Anyway I remember reading a book on negotiation. I remember the very first point is be ready to walk away. In other words most of your position is already decided by your bargaining power before negotiations even begin! So if you hold few to no cards as Trump said, you are just wasting your time.
Bit of a long post.

The key is national identity. The concept of a nation state is a recent one and in pre-modern times loyalty/identity in the vast majority of the world's polities including East Asia was determined by deference to religion or your sovereign rather than "country." In my view though, China and by extension the Sinosphere already had some early concepts of statehood or at least underlying cultural factors that made its transition to modern nationhood smoother than in other parts of the world. It maintained cultural and linguistic continuity, superstition was rife and religions like Buddhism and Taoism existed but by and large the government maintained strict control over the proliferation of such beliefs, and it had an organized bureacracy through which to maintain the territories rather than relying on feudal lords.

You contrast this with the rest of the world.
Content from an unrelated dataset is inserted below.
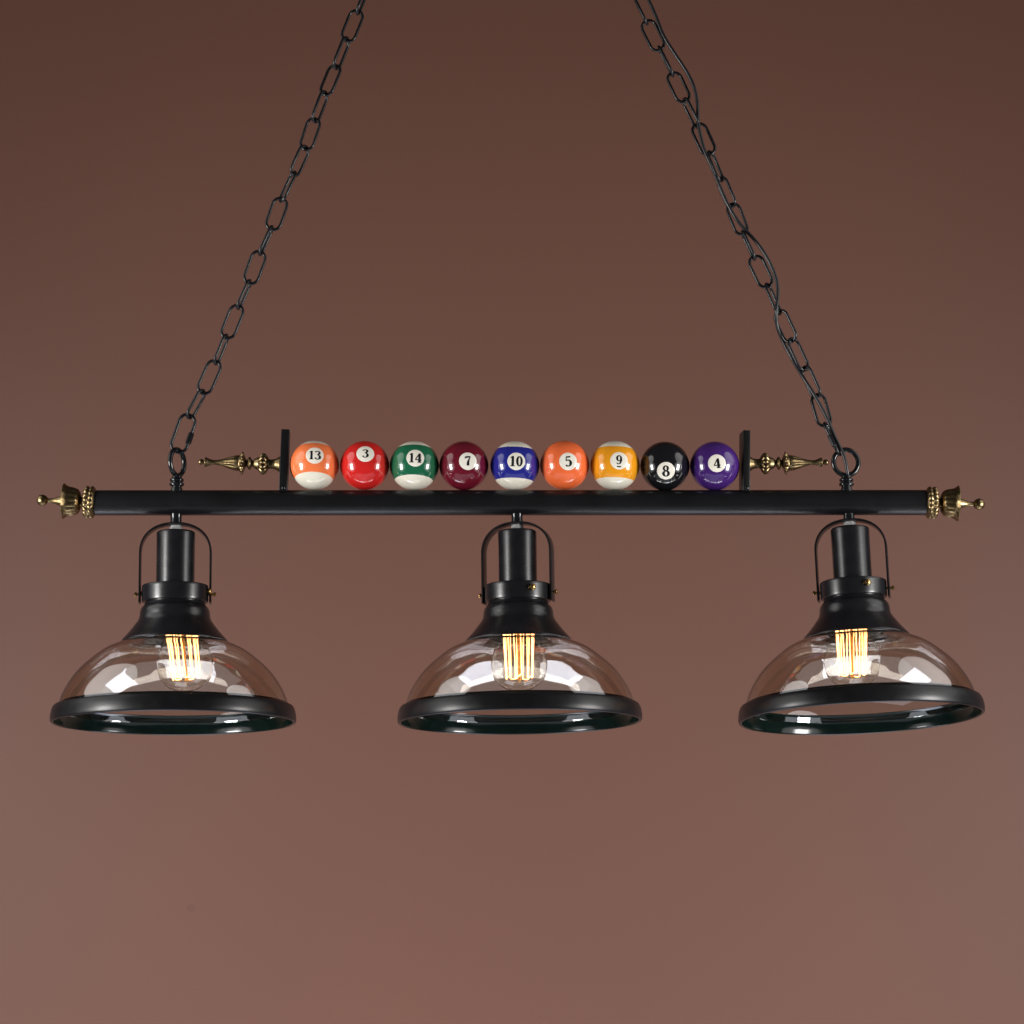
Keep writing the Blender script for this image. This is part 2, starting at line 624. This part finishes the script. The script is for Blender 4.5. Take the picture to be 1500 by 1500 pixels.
def offset_profile(prof, d):
    """inner wall of a shell: shift each point by d along the profile's normal (towards the axis)"""
    out = []
    for i in range(len(prof)):
        a = prof[max(i - 1, 0)]
        b_ = prof[min(i + 1, len(prof) - 1)]
        t = Vector((b_[0] - a[0], b_[1] - a[1])).normalized()
        nrm = Vector((t.y, -t.x))          # profile runs downwards and outwards
        if nrm.x > 0:
            nrm = -nrm
        out.append((max(prof[i][0] + nrm.x * d, 1e-4), prof[i][1] + nrm.y * d))
    return out


def build_lamp():
    root = empty('pendant_lamp')
    # stem
    bm = bmesh.new()
    lathe(bm, smooth_profile(P([(0, 744), (8.6, 744, 1), (8.9, 750), (8.7, 754), (8.2, 760), (8.4, 765), (8.9, 767, 1), (0, 767, 1)]), 4), 48)
    link_mesh('stem', bm, M_GLOSS, root)
    # hexagon nut under the handle strap
    bm = bmesh.new()
    lathe(bm, P([(0, 769.8), (8.4, 769.8), (9.4, 770.8), (9.4, 776.4), (8.2, 778.8), (0, 778.8)]), 6)
    link_mesh('nut', bm, M_NUT, root, angle=25)
    # bail handle: flat strap, squared arch
    bm = bmesh.new()
    hw, t, wd = 51.2 * U, 3.2 * U, 22.0 * U
    zt, zc, zb = lz(767.6), lz(812), lz(884)
    path = []
    path.append((hw, zb))
    for k in range(5):
        path.append((hw, zb + (zc - zb) * (k + 1) / 5))
    ex = 2 / 2.25
    for k in range(1, 48):
        a = PI * k / 48
        cx = math.copysign(abs(math.cos(a)) ** ex, math.cos(a))
        path.append((hw * cx, zc + (zt - zc) * math.sin(a) ** ex))
    for k in range(6):
        path.append((-hw, zc + (zb - zc) * k / 5))
    rings = []
    for i, (x, z) in enumerate(path):
        a_, b_ = path[max(i - 1, 0)], path[min(i + 1, len(path) - 1)]
        tv = Vector((b_[0] - a_[0], b_[1] - a_[1])).normalized()
        nx, nz = tv.y, -tv.x
        ww = wd
        sec = []
        for sx, sy in ((0.5, 0.42), (0.5, -0.42), (0.36, -0.5), (-0.36, -0.5), (-0.5, -0.42), (-0.5, 0.42), (-0.36, 0.5), (0.36, 0.5)):
            sec.append(bm.verts.new((x + nx * t * sx, ww * sy, z + nz * t * sx)))
        rings.append(sec)
    for i in range(len(rings) - 1):
        for k in range(8):
            bm.faces.new((rings[i][k], rings[i][(k + 1) % 8], rings[i + 1][(k + 1) % 8], rings[i + 1][k]))
    bm.faces.new(rings[0])
    bm.faces.new(rings[-1])
    bail = link_mesh('handle', bm, M_BLACK, root, angle=50)
    # pivot screws of the handle, brass, through the lower strap ends
    for s in (-1, 1):
        bm = bmesh.new()
        lathe(bm, [(0, -3 * U), (2.0 * U, -3 * U), (2.0 * U, 4.5 * U), (3.2 * U, 4.6 * U), (3.6 * U, 5.6 * U), (3.2 * U, 7.4 * U), (1.8 * U, 8.4 * U), (0, 8.6 * U)], 24,
              mtx=Matrix.Translation((s * hw, 0, lz(871))) @ Matrix.Rotation(s * PI / 2, 4, 'Y'))
        sc = link_mesh('pivot_screw', bm, M_SCREW, bail)
    # socket cover
    bm = bmesh.new()
    lathe(bm, smooth_profile(P([(0, 778.6), (22, 778.6), (26.2, 779.2), (27.8, 781), (28.1, 784), (28.0, 800), (27.9, 830), (28.0, 862, 1), (0, 862, 1)]), 4), 96)
    link_mesh('socket_cover', bm, M_BLACK, root)
    # collar with screws
    bm = bmesh.new()
    lathe(bm, smooth_profile(P([(27, 857.8), (40, 857.4), (46.4, 858.0), (48.0, 859.8), (48.2, 864), (48.2, 876), (48.0, 881.4), (46.8, 883, 1), (30, 883.4, 1)]), 4), 128)
    col = link_mesh('collar', bm, M_BLACK, root)
    for ang in (-66, 114):
        bm = bmesh.new()
        lathe(bm, [(0, -1 * U), (2.4 * U, -1 * U), (2.4 * U, 2.2 * U), (4.0 * U, 2.3 * U), (4.7 * U, 3.2 * U), (4.4 * U, 5.0 * U), (2.8 * U, 6.4 * U), (0, 6.8 * U)], 24,
              mtx=Matrix.Rotation(math.radians(ang), 4, 'Z') @ Matrix.Translation((48 * U, 0, lz(868))) @ Matrix.Rotation(PI / 2, 4, 'Y'))
        link_mesh('screw', bm, M_SCREW, col)
    # bell-shaped cap (open underneath)
    outer = smooth_profile(P([(43.5, 881.6), (43.4, 884), (44.8, 887.6), (48.0, 891), (50.2, 895.5), (50.9, 900), (51.4, 904.5), (53.2, 909.5), (56.6, 914.6), (61.4, 921),
                              (67.0, 928), (72.4, 934), (76.4, 938.6, 1), (76.6, 940)]), 4)
    inner = offset_profile(outer, 1.6 * U)
    bm = bmesh.new()
    lathe(bm, outer + inner[::-1], 128, closed=True)
    link_mesh('shade_cap', bm, M_BLACK, root)
    # glass dome, a closed shell
    go = smooth_profile(P([(50, 937.5), (62, 939.6), (75, 941.6), (88, 945.6), (102, 952.6), (113, 960.4), (123, 968.6), (132.5, 977), (141.5, 986.6), (149, 997), (156, 1008.6),
                           (161, 1019), (164.4, 1029), (166.6, 1040), (167.0, 1043)]), 4)
    gi = offset_profile(go, 2.6 * U)
    bm = bmesh.new()
    lathe(bm, go + gi[::-1], 160, closed=True)
    link_mesh('glass_shade', bm, M_SHADE, root, angle=60)
    # metal rim
    bm = bmesh.new()
    rp = P([(162.0, 1031.2, 1), (166.8, 1036.2, 1), (169.2, 1034.8), (171.8, 1035.4), (173.9, 1038.4), (175.6, 1043), (176.8, 1050), (177.0, 1055), (176.2, 1058.6), (174.2, 1059.8),
            (172.2, 1059.0), (171.5, 1055.4), (170.5, 1050.4), (168.5, 1044.6), (165.4, 1038.8), (162.0, 1033.4), (161.0, 1032.0), (161.95, 1031.25, 1)])
    lathe(bm, smooth_profile(rp, 5)[:-1], 192, closed=True)
    rim = link_mesh('rim', bm, M_RIM, root, angle=50)
    rim.data.materials.append(M_LINING)
    for f in rim.data.polygons:
        c_ = f.center
        if f.normal.x * c_.x + f.normal.y * c_.y < 0:
            f.material_index = 1
    # bulb: glass envelope, screw base, glass mount and squirrel-cage filament
    bo = smooth_profile(P([(14.5, 900), (15, 906), (17, 914), (22, 925), (29, 938), (36, 952), (40.4, 966), (41, 978), (38, 992), (30.5, 1003), (19, 1010), (8, 1013), (0.3, 1013.6)]), 4)
    bi = offset_profile(bo, 1.1 * U)
    bm = bmesh.new()
    bi = [(max(r_, 0.0001), z_) for r_, z_ in bi]
    bi[-1] = (0.0001, bo[-1][1] + 1.1 * U)
    lathe(bm, bo[:-1] + [(0.0001, bo[-1][1])] + bi[::-1], 96, closed=True)
    bulb = link_mesh('light_bulb', bm, M_BULB, root, angle=60)
    bm = bmesh.new()
    lathe(bm, smooth_profile(P([(0, 862), (10, 862), (15.5, 866), (16.6, 870), (15.4, 873), (16.6, 876), (15.4, 879), (16.6, 882), (15.4, 885), (16.6, 888), (15.6, 892), (16, 903, 1), (0, 903, 1)]), 3), 48)
    link_mesh('screw_base', bm, M_SCREW, bulb)
    bm = bmesh.new()
    N = 14
    yt, yb = 924, 993
    path = []
    for k in range(N):
        a = 2 * PI * (k + 0.35) / N
        jig = random.uniform(-1.2, 1.2)
        top = Vector((22.5 * U * math.cos(a), 22.5 * U * math.sin(a), lz(yt + random.uniform(-1.0, 1.0))))
        bot = Vector(((20.0 + jig) * U * math.cos(a + 0.05), (20.0 + jig) * U * math.sin(a + 0.05), lz(yb + random.uniform(-3, 3))))
        seq = [top, top.lerp(bot, 0.08), top.lerp(bot, 0.5) * 1.0, top.lerp(bot, 0.92), bot]
        path += seq if k % 2 == 0 else seq[::-1]
    tube(bm, spline(path, 3), 0.75 * U, 8)
    link_mesh('filament', bm, M_FIL, bulb)
    bm = bmesh.new()
    lathe(bm, smooth_profile(P([(0, 903), (9, 903), (5, 912), (3.4, 922), (2.4, 960), (2.2, 992), (3.2, 997), (2.2, 1000), (0, 1001)]), 3), 24)
    link_mesh('filament_mount', bm, M_SCREW, bulb)
    return root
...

Let's not speak of the other Middle-Eastern nations like Syria and Libya, which are artificial colonial creations and thus the concept of nationhood just never took root, with everyone preferring to stick with their own tribe. But even for Iran, where they can claim some lineage dating back to the Persian Empires of past. Although Persian culture remained influential in the medieval world, what separates Iran from China, which had periods of barbarian rule, was that Chinese culture always remained front and center in these barbarian dynasties. Whereas for all the talks of how Persian culture endured in the Islamic world, it was never front and center, but one of the players in the orchestra sharing seats with the religion of Islam and the culture of the Turkic tribes that founded the empires. So while Persian is for sure a long lasting and great culture, it was never able to maintain civilizational autonomy the same way Chinese did. Let's not forget too while China is 90% Han, Iran is only 60% Persian, so there plenty of other people there who have their own views of sovereignty and varying degrees of identifying with "Iranism."

I can go on longer, but Sinitic civilization made it so that even in the 1900s when Korea, China, and Vietnam were under everyone's boot heel it wasn't hard to promulgate a sense of unified identity that even illiterate peasants were willing to die for. The Middle East including Persia was always just way too fractured to convince the peoples there to buy into the concept of nationhood, let alone get them to die for it.